Derbyshire / UK. (tht) British Thorntons PLC reports its second quarter trading update, including a strong Retail performance which is in contrast to disappointing UK Commercial sales within the FMCG division. These were a consequence of challenges experienced in a couple of major grocers combined with short-term difficulties at Thornton´s new centralised warehouse.
The Retail division experienced strong like-for-like sales growth of 5.0 percent for the quarter as shopper demand for Thorntons´ inlaid boxes, seasonal specialities and advent calendars all contributed to an encouraging season culminating in an outstanding 7.8 percent increase in like-for-like sales during December (01st to 24th), highlighting the strength of our brand and product offering.
FMCG Division
Divisional sales decreased by 10.3 percent to 41.9 million GBP.

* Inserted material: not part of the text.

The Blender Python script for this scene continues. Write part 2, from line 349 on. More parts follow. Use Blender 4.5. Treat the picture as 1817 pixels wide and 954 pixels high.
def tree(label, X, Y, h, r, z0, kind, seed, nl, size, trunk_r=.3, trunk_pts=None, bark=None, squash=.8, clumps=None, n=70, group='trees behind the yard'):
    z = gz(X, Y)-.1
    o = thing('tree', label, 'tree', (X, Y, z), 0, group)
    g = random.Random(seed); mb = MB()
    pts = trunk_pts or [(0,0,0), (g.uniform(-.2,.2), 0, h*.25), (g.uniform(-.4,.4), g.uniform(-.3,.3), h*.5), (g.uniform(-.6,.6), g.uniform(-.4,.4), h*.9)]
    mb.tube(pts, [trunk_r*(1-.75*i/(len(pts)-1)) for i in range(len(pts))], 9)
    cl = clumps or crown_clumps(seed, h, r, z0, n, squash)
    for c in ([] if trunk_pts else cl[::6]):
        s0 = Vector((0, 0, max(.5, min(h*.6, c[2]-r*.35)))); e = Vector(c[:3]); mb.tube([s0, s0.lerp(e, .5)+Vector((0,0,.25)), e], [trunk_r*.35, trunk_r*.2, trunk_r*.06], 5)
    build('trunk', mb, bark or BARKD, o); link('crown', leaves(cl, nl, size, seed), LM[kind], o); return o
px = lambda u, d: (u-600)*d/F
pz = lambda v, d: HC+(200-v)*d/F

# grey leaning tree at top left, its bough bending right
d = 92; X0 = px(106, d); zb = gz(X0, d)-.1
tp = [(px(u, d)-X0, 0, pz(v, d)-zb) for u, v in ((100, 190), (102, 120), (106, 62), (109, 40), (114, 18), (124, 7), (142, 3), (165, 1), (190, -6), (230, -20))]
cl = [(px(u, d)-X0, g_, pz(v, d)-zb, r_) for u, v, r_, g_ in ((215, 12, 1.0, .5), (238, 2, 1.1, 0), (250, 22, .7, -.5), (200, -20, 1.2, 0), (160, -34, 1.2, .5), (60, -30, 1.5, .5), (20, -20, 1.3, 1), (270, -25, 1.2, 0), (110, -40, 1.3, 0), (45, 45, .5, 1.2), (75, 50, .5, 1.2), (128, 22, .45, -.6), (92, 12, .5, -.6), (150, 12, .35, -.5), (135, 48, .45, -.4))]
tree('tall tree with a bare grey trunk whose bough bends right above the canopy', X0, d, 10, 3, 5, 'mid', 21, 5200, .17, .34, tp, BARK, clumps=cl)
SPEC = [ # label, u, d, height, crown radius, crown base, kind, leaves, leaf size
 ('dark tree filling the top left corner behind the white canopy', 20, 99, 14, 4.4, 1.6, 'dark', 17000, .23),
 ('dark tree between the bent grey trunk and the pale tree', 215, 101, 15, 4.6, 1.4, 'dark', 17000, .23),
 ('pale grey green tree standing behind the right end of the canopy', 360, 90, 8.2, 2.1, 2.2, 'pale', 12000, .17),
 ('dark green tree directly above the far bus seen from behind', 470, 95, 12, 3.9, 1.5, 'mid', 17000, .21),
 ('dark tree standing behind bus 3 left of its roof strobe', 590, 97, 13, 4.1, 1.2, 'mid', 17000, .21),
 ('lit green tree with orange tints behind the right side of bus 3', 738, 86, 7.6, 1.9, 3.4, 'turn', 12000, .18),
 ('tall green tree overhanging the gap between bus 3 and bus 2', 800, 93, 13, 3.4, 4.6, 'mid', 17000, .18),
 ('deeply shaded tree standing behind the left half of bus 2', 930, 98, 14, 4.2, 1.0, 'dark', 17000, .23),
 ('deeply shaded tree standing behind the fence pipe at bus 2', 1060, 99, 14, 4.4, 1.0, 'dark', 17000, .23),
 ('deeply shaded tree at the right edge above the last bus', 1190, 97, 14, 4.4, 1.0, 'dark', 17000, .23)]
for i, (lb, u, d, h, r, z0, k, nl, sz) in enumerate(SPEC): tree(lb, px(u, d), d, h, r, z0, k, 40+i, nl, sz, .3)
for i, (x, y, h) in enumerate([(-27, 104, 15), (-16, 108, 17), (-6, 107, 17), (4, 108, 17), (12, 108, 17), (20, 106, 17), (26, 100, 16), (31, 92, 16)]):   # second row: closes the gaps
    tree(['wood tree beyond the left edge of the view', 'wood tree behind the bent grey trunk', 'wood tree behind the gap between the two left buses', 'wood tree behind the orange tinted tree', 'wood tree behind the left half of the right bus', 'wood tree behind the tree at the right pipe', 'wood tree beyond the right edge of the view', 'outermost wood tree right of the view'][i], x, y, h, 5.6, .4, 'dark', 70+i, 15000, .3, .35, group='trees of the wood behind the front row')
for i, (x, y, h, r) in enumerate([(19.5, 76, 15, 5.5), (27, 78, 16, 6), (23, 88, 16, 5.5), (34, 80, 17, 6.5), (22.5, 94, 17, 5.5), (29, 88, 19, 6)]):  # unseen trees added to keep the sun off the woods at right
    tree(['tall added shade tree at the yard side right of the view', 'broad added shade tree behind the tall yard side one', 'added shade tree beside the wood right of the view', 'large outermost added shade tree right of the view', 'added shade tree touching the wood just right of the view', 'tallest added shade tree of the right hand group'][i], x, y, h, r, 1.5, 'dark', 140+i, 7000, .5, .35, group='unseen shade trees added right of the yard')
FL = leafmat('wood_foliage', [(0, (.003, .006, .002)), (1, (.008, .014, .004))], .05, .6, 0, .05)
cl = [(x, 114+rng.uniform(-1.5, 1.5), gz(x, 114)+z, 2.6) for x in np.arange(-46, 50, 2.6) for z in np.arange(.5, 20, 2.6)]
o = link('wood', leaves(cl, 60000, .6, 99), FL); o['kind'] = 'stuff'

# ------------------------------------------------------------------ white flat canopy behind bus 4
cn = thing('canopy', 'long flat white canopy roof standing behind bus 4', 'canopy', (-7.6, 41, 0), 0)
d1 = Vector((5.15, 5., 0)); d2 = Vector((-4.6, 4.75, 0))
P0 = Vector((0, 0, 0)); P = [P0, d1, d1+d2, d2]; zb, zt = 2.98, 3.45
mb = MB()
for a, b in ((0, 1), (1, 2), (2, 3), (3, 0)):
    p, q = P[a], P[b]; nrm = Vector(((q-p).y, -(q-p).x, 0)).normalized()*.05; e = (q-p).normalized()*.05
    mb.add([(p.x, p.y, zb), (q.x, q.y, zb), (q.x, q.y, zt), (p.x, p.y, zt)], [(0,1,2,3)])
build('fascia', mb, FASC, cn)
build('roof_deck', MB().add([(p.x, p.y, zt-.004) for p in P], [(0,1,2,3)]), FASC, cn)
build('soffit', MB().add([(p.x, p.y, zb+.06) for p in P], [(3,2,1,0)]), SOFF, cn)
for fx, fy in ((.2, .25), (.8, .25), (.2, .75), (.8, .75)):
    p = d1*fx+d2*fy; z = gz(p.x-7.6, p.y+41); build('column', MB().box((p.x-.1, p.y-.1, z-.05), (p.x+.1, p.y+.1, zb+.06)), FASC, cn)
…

- UK Commercial sales declined by 10.5 percent. Overall market share of Christmas declined to 7.3 percent from 8.4 percent, the majority of which was driven by the challenges outlined above.
- International sales increased by 19.0 percent.
Retail Division
Divisional sales declined by 2.4 percent to 44.9 million GBP.
- Four stores were closed and two relocated as we right size our retail estate to focus on long-term sustainable locations. This resulted in 247 Own Stores at the end of the quarter.
- Like-for-like sales increased by 5.0 percent.
- Consumer Direct sales increased by 13.0 percent.
- Franchise sales declined by 6.4 percent.
Chief Executive Jonathan Hart: «The Retail division experienced strong like-for-like sales growth in the quarter with an outstanding Christmas season which highlights our shoppers´ appreciation of our brand, product offering and in-store experience. Demand for our boxed chocolates, seasonal specialities and advent calendars was particularly high».
«Alongside very positive results from our Retail division for the second year running, we were disappointed that the continued growth we anticipated in the UK Commercial channel of our FMCG division had not been delivered. The challenges we experienced within specific grocers accounted for the majority of the share decline».
«Good growth in many of our grocery, convenience and high street accounts and a strong performance from our Retail division gives us confidence in shopper demand for our brand and products. We continue with our transformation towards an FMCG business and the investment in our people, systems and factory is ongoing. We have good plans for the spring seasons and the Board remains confident in its multi-channel strategy and ongoing transformation».